If you want to send your employees into fits of insecurity and confusion, set lofty corporate goals and strategies, but don’t tell the company how to achieve those goals. You can’t expect your employees to review a corporate goal and know how to achieve it relative to their personal role or team objectives, without some clear communication and examples of how individuals and teams can align to the larger goal. For example, simply proclaiming you want to make the best coffee in the world doesn’t make that vision a reality. You need to create a plan and use the steps as a means of communication to align your employees to achieving that vision on a day-to-day basis. Show them how to make customers happy, how to make the coffee, or how to set an atmosphere in your shop. Use the goals to promote a sense of teamwork and connection to the executive levels of leadership to help your employees understand, buy into, and passionately contribute to the big picture success.
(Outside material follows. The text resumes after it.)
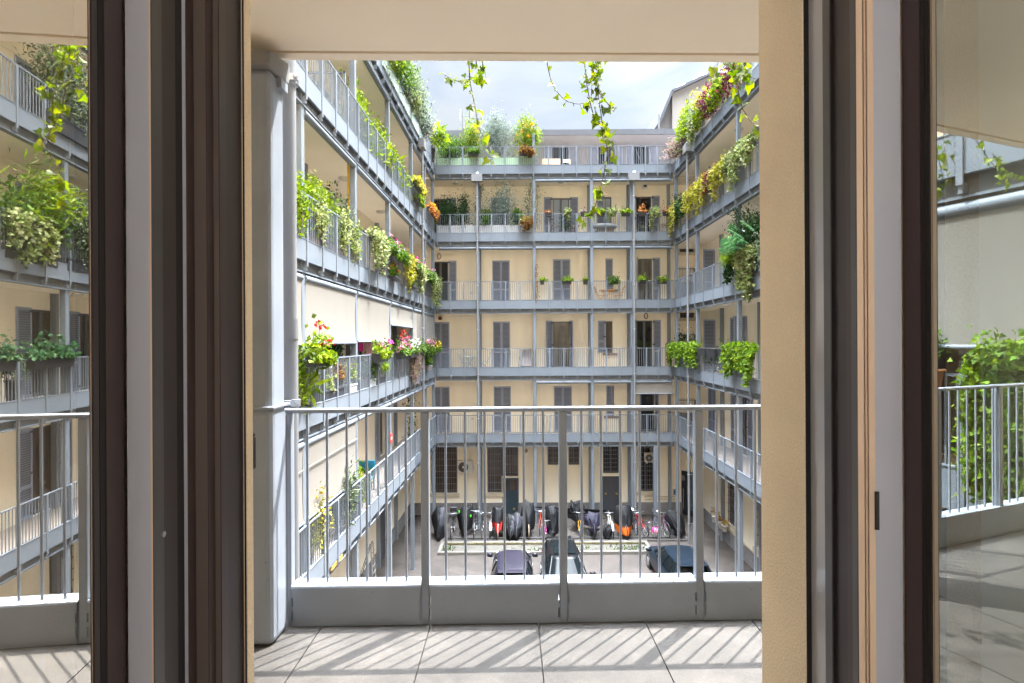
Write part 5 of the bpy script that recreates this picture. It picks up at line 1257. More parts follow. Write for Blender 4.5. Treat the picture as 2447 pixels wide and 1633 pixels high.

Take advantage of what the digital age offers you and keep track of projects in real-time.

They Define and Maintain Perspective

An executive team that sets corporate goals that are irrelevant to employees, often does so because they have lost perspective on the company’s true means of achieving the vision and values. Executives also have a tendency to not take the time to understand market trends that your business most urgently needs to address in it’s product and service. This lack of perspective can lead to ill-advised or unattainable corporate goals or vision. While you need to maintain an optimistic outlook on future organizational success, don’t lose the connection to current realities that could disrupt your success or help you define processes inside the framework of your specific business. You’re not going to sell the best coffee in the city if your employees don’t know how to make a customer feel welcome or important when they come into the store to make their purchase. Making decisions outside this framework of a realistic perspective can set you up to miss opportunities for growth or new ways of doing business. Define what your business is, what it can do, and make goals that maintain the perspective of what is most urgent and realistic.

They Sustain Growth and Autonomy

The vision of your business thrives in the belief you have that you can succeed in the given industry you serve. That requires a certain amount of ego, but it also requires you manage that ego and actually use skills to live out this belief year to year. Don’t let that belief get in the way of management and operations. Don’t create a business with processes that rely on only on the knowledge and wisdom of the C-Suite, but design ways to grow your people and give them the autonomy to serve the end customer in the best way they can. If you want to make the best coffee in the city, you need to have an operation that is designed to perform at the highest levels without senior leaders dictating every detail or imposing the objectives set by the top of the organization. Great executive leaders create clear company goals that give your employees and individual teams or departments the ability to adapt, grow, and function in the way the best serves the corporate objectives while serving the client’s needs. By creating corporate goals that are adaptable to individual skills, then empowering them to personalize those goals, you engage your employees and generate more sustainability of the long-term vitality of the organization.

Corporate goals matter to every business because they inform and define roles, steps, and success for every person being asked to contribute to the mission, vision, and objectives of the organization. Executive leaders need to define clear end-goals for the business to realize strategic-level success and achieve better performance in the process. Consider how your organization sets goals with care as you plan out your fiscal or performance cycles by taking into account what kind of business you are building and how your business needs to align throughout out every level of the organization to achieve the objectives you’re trying to achieve.